Personally, I try to eat in the dining room at restaurants (even though servers always try to seat me at the bar). I feel safer at my own table.
If I’m getting gas after dark and not very comfortable, I’ll try to have someone on my phone–often leave it on speaker in my car with my car window open (let them know what is going on).
I also follow the tips you gave and the normal ones I follow at home (park in well lit areas as close to the building as possible, have key in hand, etc.).
I never use the room service hanger – it’s like putting up a sign inviting people to come in because you are gone. But I’m curious as to why you think it lets people know you are alone?
And Mary Ann above, you are not supposed to use your mobile phone while filling your car. And even if it’s a myth that the phone’s signal can ignite petrol vapours, I am generally not in favour of anything that will distract you from your surroundings when you are uncomfortable and making a phone call certainly counts as doing that (it will also mean that you are less likely to hear things around you if someone’s talking at you on speaker).
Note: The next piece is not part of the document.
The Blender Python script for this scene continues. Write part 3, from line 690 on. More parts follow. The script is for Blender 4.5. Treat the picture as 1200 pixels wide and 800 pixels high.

One thing I always do is text my husband when I get into a cab, I give him the taxi plate number and the driver’s ID number if it’s visible. That way if anything happens to me, they’ll have that to go by. And if I’m alone, I never hail a cab, always phone, so there’s an electronic record by the company that I called for one, and who responded.
@MrsB Great tips! On room service hangers it will ask how many they are serving. If anyone looks at it they will see there is only one in your room.
I should have been more clear–I don’t carry on a conversation with the person on the phone. They are aware of what I’d going on & just listening in case anything happens. The phone stays in the car. There have been a few times I have felt this completely necessary. My company requires that we return rental car full. Often we are not able to get back to the town where the airport is until very late & have fly out very early, leaving no choice but to fill up in an airport area gas station (often bad areas) late at night.
I always push the elevator button for my floor last. I feel like this makes it less likely for someone to say “oh same floor” when really they’re a creeper and are going to follow me. Yeah it could still happen if they push a different floor first (see story below), but it makes me feel safer.
There was one time I felt like this guy was following me, so I pretended that I needed to go back to the lobby. (In this case he pushed a lower floor, didn’t get off when it opened, said he made a mistake, got out after me, and was heading the same direction. As I was walking back down the hall toward the elevator he did go into a room, presumably his because he used a key, but the sequence of events was still creepy.)
A client gave me the tip of always checking for the emergency exits/ stairs when staying in a hotel. If there’s a fire, you need to know how to get out, fast. Another – if the desk clerk says your room out loud, make them give you a different room without stating the number. Most are aware of this, but years ago at the Hilton Milwaukee Airport, a guy who checked in just after me came to my room and asked me to come down for a drink. Maybe lonely, maybe sad, but defininetly scary.